「仁義なき戦い」だけにあらず 改めて見たい“辰兄ィ”作品

「仁義なき戦い」だけにあらず 改めて見たい“辰兄ィ”作品

【大高宏雄の新「日本映画界」最前線】

 今月12日に亡くなった梅宮辰夫さん。幅広い交友関係や釣りの話など人間性に即した記事は盛りだくさんだが、意外に俳優としての記述が少ない。

 代表作としてすぐに「仁義なき戦い」(1973年)が出てくる。確かに重要な作品ではあるが、そこだけを切り取っても、彼の魅力は一部分しか分からない。
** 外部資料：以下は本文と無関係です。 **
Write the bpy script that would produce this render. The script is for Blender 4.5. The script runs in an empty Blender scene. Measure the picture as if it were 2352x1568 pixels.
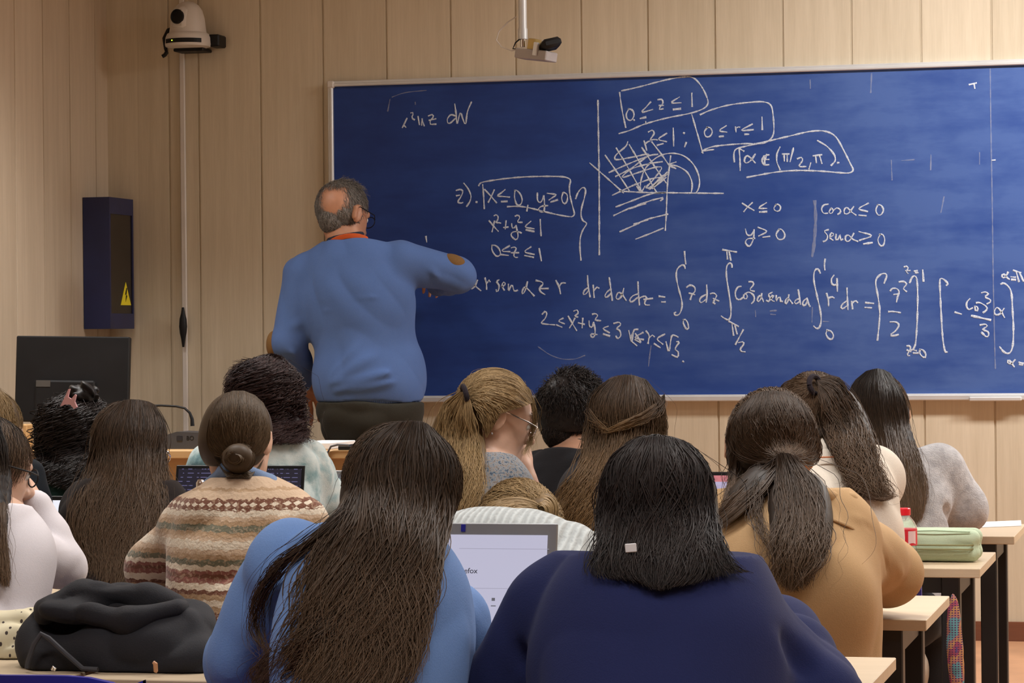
import bpy, math, random
import numpy as np
from mathutils import Vector, Matrix

SC = bpy.context.scene
COL = SC.collection
rng = np.random.default_rng(7)
random.seed(7)

# ------------------------------------------------------------------ camera
IW, IH, FPX = 2352, 1568, 6500.0
CAM = np.array([3.49833, -10.23236, 1.29])
YAW, PITCH, ROLL = 0.241789, -0.0031464, -0.0098621
_f = np.array([-math.sin(YAW)*math.cos(PITCH), math.cos(YAW)*math.cos(PITCH), math.sin(PITCH)])
_r = np.array([math.cos(YAW), math.sin(YAW), 0.0])
_u = np.cross(_r, _f)
CR_ = _r*math.cos(ROLL) + _u*math.sin(ROLL)
CU_ = -_r*math.sin(ROLL) + _u*math.cos(ROLL)
CF_ = _f
cd = bpy.data.cameras.new('camera')
cam = bpy.data.objects.new('camera', cd); COL.objects.link(cam)
cd.sensor_width = 36.0; cd.lens = FPX/IW*36.0; cd.clip_end = 100
cam.matrix_world = Matrix((
    (CR_[0], CU_[0], -CF_[0], CAM[0]),
    (CR_[1], CU_[1], -CF_[1], CAM[1]),
    (CR_[2], CU_[2], -CF_[2], CAM[2]), (0, 0, 0, 1)))
SC.camera = cam
SC.view_settings.view_transform = 'Standard'
SC.view_settings.look = 'None'
SC.view_settings.exposure = 0.0
SC.view_settings.gamma = 1.0
SC.view_settings.use_curve_mapping = False

# ------------------------------------------------------------------ light: world + ceiling lamps
wd = bpy.data.worlds.new('world'); SC.world = wd; wd.use_nodes = True
wd.node_tree.nodes['Background'].inputs[0].default_value = (1.0, 0.96, 0.9, 1)
wd.node_tree.nodes['Background'].inputs[1].default_value = 0.09
CEIL = 3.15
def lamp(x, y, power, sx=1.2, sy=0.3, spread=125, col=(1.0, 0.975, 0.945)):
    l = bpy.data.lights.new('ceiling_lamp', 'AREA'); l.shape = 'RECTANGLE'
    l.size = sx; l.size_y = sy; l.energy = power; l.color = col; l.spread = math.radians(spread)   # louvred fittings
    o = bpy.data.objects.new('ceiling_lamp', l); COL.objects.link(o)
    o.location = (x, y, CEIL-0.05)
for (x, y, p, sp) in ((2.9, -1.2, 44, 170), (4.7, -1.2, 132, 170), (-0.1, -2.0, 36, 106),
                  (0.7, -4.7, 19, 115), (2.5, -4.5, 25, 115), (4.3, -4.5, 32, 120),
                  (1.3, -7.4, 17, 115), (3.2, -7.4, 20, 115), (5.1, -7.4, 24, 115)):
    lamp(x, y, p, spread=sp)

# ------------------------------------------------------------------ helpers
def ray(px, py):
    return CF_ + CR_*(px-IW/2)/FPX - CU_*(py-IH/2)/FPX
def at(px, py, y):
    d = ray(px, py); return CAM + d*((y-CAM[1])/d[1])
def onwall(px, py): return at(px, py, 0.0)
def onz(px, py, z):
    d = ray(px, py); return CAM + d*((z-CAM[2])/d[2])
def scale_at(px, y):
    d = ray(px, 784); return FPX/((y-CAM[1])/d[1])

def nrm(v):
    v = np.asarray(v, float); return v/(np.linalg.norm(v)+1e-12)

def put(name, me, material=None, parent=None, loc=None):
    o = bpy.data.objects.new(name, me); COL.objects.link(o)
    if material is not None: me.materials.append(material)
    if loc is not None: o.location = loc
    if parent is not None: o.parent = parent
    return o
def mesh_np(name, V, Q, smooth=True):
    """quads or tris from numpy arrays"""
    me = bpy.data.meshes.new(name)
    V = np.asarray(V, np.float32); Q = np.asarray(Q, np.int32); n = Q.shape[1]
    me.vertices.add(len(V)); me.vertices.foreach_set('co', V.ravel())
    me.loops.add(Q.size); me.loops.foreach_set('vertex_index', Q.ravel())
    me.polygons.add(len(Q)); me.polygons.foreach_set('loop_start', np.arange(0, Q.size, n, dtype=np.int32))
    if smooth: me.polygons.foreach_set('use_smooth', np.ones(len(Q), bool))
    me.update(calc_edges=True)
    return me
def tag(o, label=None, cat=None, group=None, kind=None):
    if label: o['label'] = label
    if cat: o['category'] = cat
    if group: o['group'] = group
    if kind: o['kind'] = kind
    return o
def empty(name, loc, label, cat, group=None):
    o = bpy.data.objects.new(name, None); COL.objects.link(o); o.location = tuple(loc)
    o.empty_display_size = 0.1
    return tag(o, label, cat, group)

def world_of(o):
    t = np.zeros(3)
    while o is not None: t = t+np.array(o.matrix_basis.translation); o = o.parent
    return t

class MB:
    """collects boxes, tubes, lathes, prisms in world coordinates; build() links ONE mesh object"""
    def __init__(s): s.v = []; s.f = []
    def add(s, vs, fs):
        b = len(s.v); s.v += [tuple(float(c) for c in v) for v in vs]
        s.f += [tuple(b+i for i in f) for f in fs]; return s
    def box(s, lo, hi, R=None, c=None, bev=0.0):
        lo = np.array(lo, float); hi = np.array(hi, float)
        b = min(bev, 0.49*min(hi-lo))
        if b > 0:
            vs = []; mid = (lo+hi)/2; h = (hi-lo)/2
            idx = {}
            for sx in (-1, 1):
                for sy in (-1, 1):
                    for sz in (-1, 1):
                        for a in range(3):
                            p = np.array([sx, sy, sz])*(h-b); p[a] = (sx, sy, sz)[a]*h[a]
                            idx[(sx, sy, sz, a)] = len(vs); vs.append(mid+p)
            fs = []
            for a in range(3):
                o1, o2 = [i for i in range(3) if i != a]
                for sg in (-1, 1):
                    q = []
                    for (s1, s2) in ((-1, -1), (1, -1), (1, 1), (-1, 1)):
                        k = [0, 0, 0]; k[a] = sg; k[o1] = s1; k[o2] = s2; q.append(idx[(*k, a)])
                    fs.append(q)
                for s1 in (-1, 1):
                    for s2 in (-1, 1):
                        ka = [0, 0, 0]; kb = [0, 0, 0]
                        ka[a] = -1; kb[a] = 1
                        for k in (ka, kb): k[o1] = s1; k[o2] = s2
                        fs.append([idx[(*ka, o1)], idx[(*kb, o1)], idx[(*kb, o2)], idx[(*ka, o2)]])
            for sx in (-1, 1):
                for sy in (-1, 1):
                    for sz in (-1, 1): fs.append([idx[(sx, sy, sz, a)] for a in range(3)])
        else:
            vs = [np.array([(lo, hi)[i][0], (lo, hi)[j][1], (lo, hi)[k][2]]) for i in (0, 1) for j in (0, 1) for k in (0, 1)]
            fs = [(0, 1, 3, 2), (4, 6, 7, 5), (0, 4, 5, 1), (2, 3, 7, 6), (0, 2, 6, 4), (1, 5, 7, 3)]
        if R is not None:
            R = np.asarray(R); c = np.zeros(3) if c is None else np.asarray(c)
            vs = [c + R @ v for v in vs]
        return s.add(vs, fs)
    def tube(s, pts, r, n=10, cap=True, flat=None):
        pts = np.array(pts, float); m = len(pts)
        rr = np.full(m, r) if np.isscalar(r) else np.array(r, float)
        T = np.gradient(pts, axis=0); T /= np.linalg.norm(T, axis=1)[:, None]+1e-12
        ref = np.array([0, 0, 1.]) if abs(T[0][2]) < 0.9 else np.array([1., 0, 0])
        vs = []; N = nrm(np.cross(T[0], ref))
        for i in range(m):
            N = nrm(N - T[i]*np.dot(N, T[i])); B = np.cross(T[i], N)
            for k in range(n):
                a = 2*math.pi*k/n; vs.append(pts[i] + rr[i]*(N*math.cos(a)+B*math.sin(a)))
        fs = [(i*n+k, i*n+(k+1) % n, (i+1)*n+(k+1) % n, (i+1)*n+k) for i in range(m-1) for k in range(n)]
        if cap: fs += [tuple(range(n-1, -1, -1)), tuple((m-1)*n+k for k in range(n))]
        return s.add(vs, fs)
    def lathe(s, prof, c, n=28, R=None):
        """prof: (radius, height) pairs along local z"""
        c = np.asarray(c, float); R = np.eye(3) if R is None else np.asarray(R)
        vs = []; m = len(prof)
        for (r, h) in prof:
            for k in range(n):
                a = 2*math.pi*k/n; vs.append(c + R @ np.array([r*math.cos(a), r*math.sin(a), h]))
        fs = [(i*n+k, i*n+(k+1) % n, (i+1)*n+(k+1) % n, (i+1)*n+k) for i in range(m-1) for k in range(n)]
        fs += [tuple(range(n-1, -1, -1)), tuple((m-1)*n+k for k in range(n))]
        return s.add(vs, fs)
    def build(s, name, material, parent=None, smooth=False, loc=None):
        me = bpy.data.meshes.new(name)
        L = np.zeros(3) if loc is None else np.asarray(loc, float)
        base = L
        if parent is not None: base = L + world_of(parent)
        me.from_pydata([tuple(np.array(v)-base) for v in s.v], [], s.f); me.update()
        import bmesh as _b
        bm = _b.new(); bm.from_mesh(me); _b.ops.recalc_face_normals(bm, faces=bm.faces); bm.to_mesh(me); bm.free()
        if smooth:
            me.polygons.foreach_set('use_smooth', [True]*len(me.polygons))
            try: me.set_sharp_from_angle(angle=math.radians(40))
            except Exception: pass
        return put(name, me, material, parent, tuple(L) if loc is not None else None)

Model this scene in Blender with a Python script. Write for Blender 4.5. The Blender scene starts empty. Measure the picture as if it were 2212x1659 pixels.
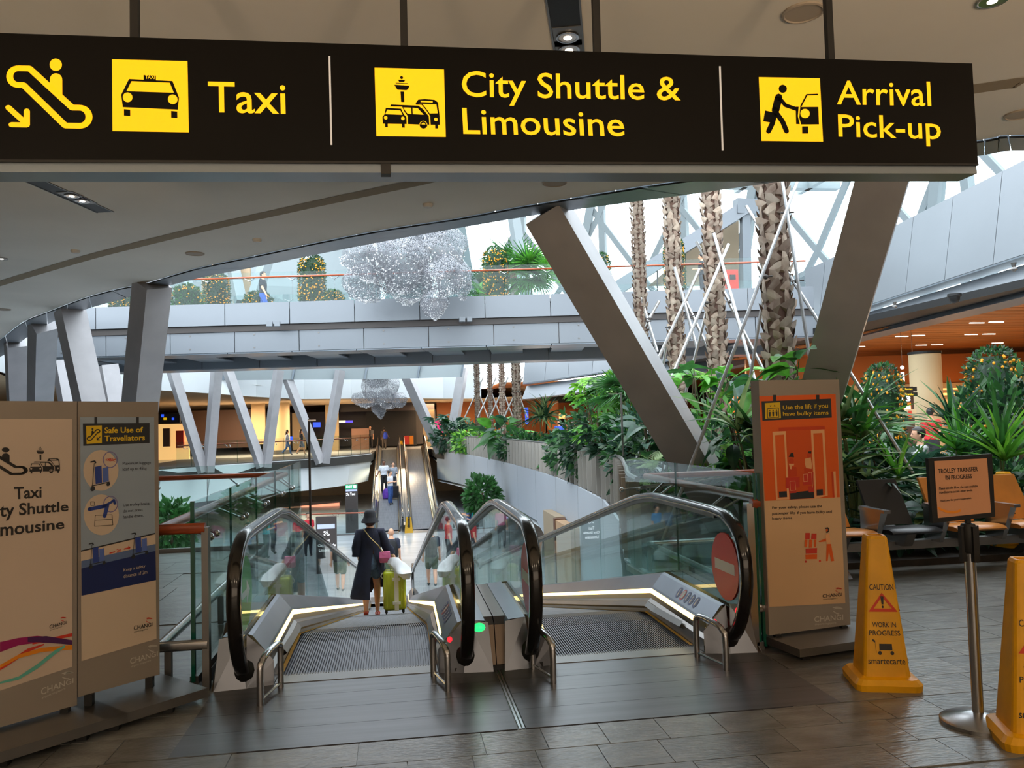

 ニューフェイスとして東映に入社したのは1958年だ。以降の作品群を見ると、よくもまあ東映カラーに染まった道を進んだものだと感心する。ギャングもの、色もの、ヤクザ映画など、東映のあくどいまでの娯楽路線にぴったりと寄り添った印象が強い。というより、梅宮さんの個性が、それらの作品を引き寄せた感じもある。

 筆者は、細身の体にスーツ(当時は背広)が抜群に似合い、色悪ぶりがピカイチだった一群の作品を特に買っている。なかでも「ひも」(65年)から始まる夜の青春シリーズだ。緑魔子や大原麗子らが共演した。女を食い物にする役柄が水を得た魚のようだったが、どこかワルになりきれない優しさ、弱さも抱えていて、不思議なマイルド感を漂わせていたと記憶する。

 60年代末以降はコワモテキャラが一段と強化されていくが、テレビドラマ「前略おふくろ様」(75年)あたりを契機に、市井の兄貴分が似合っていく。ワルになりきれないマイルドさは、極度の不良性が要求される東映カラーとは別の個性へと変化を遂げていく。「辰兄ィ」がそこにいた。

 極め付きの作品を挙げよう。深作欣二監督の傑作「県警対組織暴力」(75年)だ。彼の押し出しが強く、端正なエリート刑事役が見事だった。

 梅宮辰夫さん。本当に多くの映画をありがとうございました。